BOAC links all six continents.
STAN KROL
Published 1951, USA
Size: 23.4" X 38.6"
Description: Puncture hole in upper middle of poster.
Description:
A great poster of the aviation company British Overseas Airways Corporation (BOAC) from Polish born designer Stan Krol.
Krol had immigrated to Britain in the 1940’s and began a career as a graphic designer shortly after the end of the Second World War. His work as a freelance graphic designer can be seen for such venerable British institutions as the Post Office, National Savings Bank and the Royal Society for the Prevention of Accidents.
The BOAC, which eventually became British Airways was an aviation company that was created in 1940 when Imperial Airways and British Airways Ltd. merged and then took over British South American Airways in 1949.
Of note, BOAC was the first airline to introduce a passenger jet, the Havilland Comet, to is airline service. As such, if the period between the two World Wars is considered the Golden Age of Aviation where airplane development occurred at a feverish pace from wooden made biplanes to metal monoplanes, the post World War aviation could considered as the onset to the Golden Age of Travel. With aeronautic advancements, longer routes were made possible that effectively shrunk our concept of our world view. Whereas travel destinations were limited in the past in scope, the post world war opened up the skies to a multitude of destinations to the curious masses.
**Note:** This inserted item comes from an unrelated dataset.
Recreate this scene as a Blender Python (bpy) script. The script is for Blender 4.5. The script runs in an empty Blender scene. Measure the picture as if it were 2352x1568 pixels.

Krol’s poster is also of interest beyond the linkages between the continents that it depicts. The very fact that this poster is designed by a polish immigrant for a venerable British institution on how it sees the world indicates that theses linkages go beyond simple travel. Immigration and migrations of population, whether by choice or by force, are still concepts that are part of our modern world and affect, by consequence, our world view and our view of ourselves within this world.